Intratna posada dla kolejnego ministra. "Kupni politycy"
7 października 2016Peer Steinbrück był ministrem finansów w rządzie Angeli Merkel, wcześniej premierem kraju związkowego Nadrenia Północna-Westfalia. Był też kandydatem niemieckich socjaldemokratów (SPD) do objęcia stanowiska kanclerza w 2013 roku. Do niedawna zasiadał też w ławach poselskich Bundestagu. Teraz – po obowiązkowym dla byłych ministrów okresie karencyjnym – przejąć ma funkcję doradcy banku ING-Diba.

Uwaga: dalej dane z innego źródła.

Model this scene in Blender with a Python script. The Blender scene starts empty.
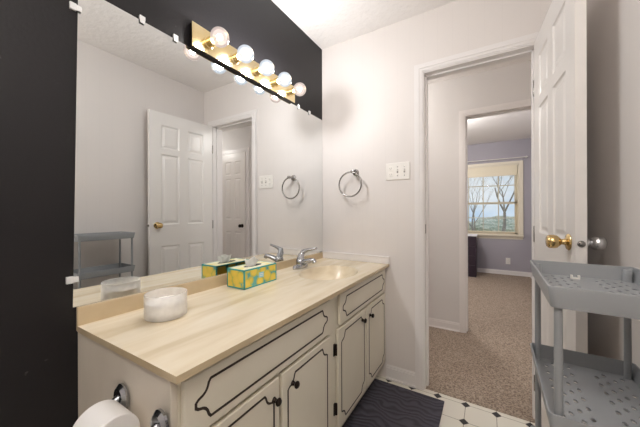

Jednak krytycy przechodzenia polityków do biznesu dopatrują się w tym kolizji interesów i mówią wręcz o „kupnych politykach”. Przejście Steinbrücka do bankowości znów wznieciło dyskusję o okresach karencyjnych i obudziło obawy przed naciskami na politykę. Steinbrück zdaje się tym nie przejmować. W rozmowie opublikowanej w czwartkowym (6.10.2016) wydaniu tygodnika „Die Zeit” oświadczył stanowczo: – Przyjmę ofertę doradcy zarządu ING-Diba.
Okresy karencyjne dla deputowanych?
Od czasu, kiedy przestał być ministrem finansów minęło już siedem lat, więc nie ma mowy o konflikcie interesów – zapewnia. Ale nie szczędzono mu krytyki i pytania, czy jest kupnym politykiem? Do grona krytyków przejścia socjaldemokraty z polityki do biznesu należą liderka niemieckiej Lewicy w Bundestagu Sahra Wagenknecht oraz Sven Giegold z partii Zielonych.
Wagenknecht napisała na Twitterze, że Steinbrück daje sobie teraz „posrebrzyć swoje zaangażowanie na rzecz ratowania unijnych banków”. Giegold stwierdził: „Te szybkie zmiany stron są pożywką dla politycznych sceptyków” i zażądał okresu karencyjnego także dla deputowanych.
Z prawnego punktu widzenia wszystko jest w porządku. Zgodnie z przepisami byli ministrowie mogą przejść do biznesu po upływie półtora roku od zakończenia sprawowania ich rządowych funkcji.
Sprawa Steinbrücka nie jest wyjątkiem. W ostatnich latach szczególnie gorąco dyskutowano też na temat Ronalda Pofalli (CDU), byłego szefa urzędu kanclerskiego, który objął stanowisko w zarządzie niemieckich kolei Deutsche Bahn.
Steinbrück już latem 2016 zapowiedział, że zamierza złożyć swój mandat w Bundestagu, a w ub. tygodniu pożegnał się oficjalnie z kolegami w parlamencie. W swoim wystąpieniu powiedział, że z jego wrodzoną wstrzemięźliwością nie będzie przydatny swojej partii w kampanii wyborczej.
Niemiecki socjaldemokrata pochodzi z rodziny bankierów, a jego przodkowie zakładali Deutsche Bank. Opinii publicznej podpadł szczególnie wtedy, gdy media zamieściły informacje o tym, że każe on sobie płacić sobie horrendalne wynagrodzenia za wykłady i przemówienia na różnych forach.
Były kanclerz na liście płac Gazpromu
Najbardziej spektakularnym przejściem z polityki do biznesu, które zbulwersowało nie tylko opinię publiczną w Niemczech, ale i za granicą m.in. w Polsce, było przyjęcie w 2005 roku, po przegranych wyborach z Angelą Merkel, oferty pracy przez Geharda Schrödera w spółce Nord Stream, gdzie został przewodniczącym rady nadzorczej. Spółka zbudowała Gazociąg Północny na dnie Bałtyku. Teraz były kanclerz Niemiec kieruje radą dyrektorów spółki Nord Stream 2, która ma zbudować drugą nitkę gazociągu z Rosji do Niemiec. Spółka Nord Stream 2 należy obecnie w 100-procentach do rosyjskiego, państwowego koncernu energetycznego Gazprom. O przejęciu przez Schrödera nowego stanowiska berliński „Tagesspiegel” napisał: „Większego zamieszania niż dodatkowe stanowisko Schrödera mogłoby narobić tylko przejście urzędniczki wysokiego szczebla z ministerstwa gospodarki do Gazpromu”.
W ub. tygodniu rzeczywiście Nord Stream 2 potwierdził, że zatrudnił Marion Scheller, byłą kierowniczkę działu ds. polityki europejskiej w niemieckim ministerstwie gospodarki.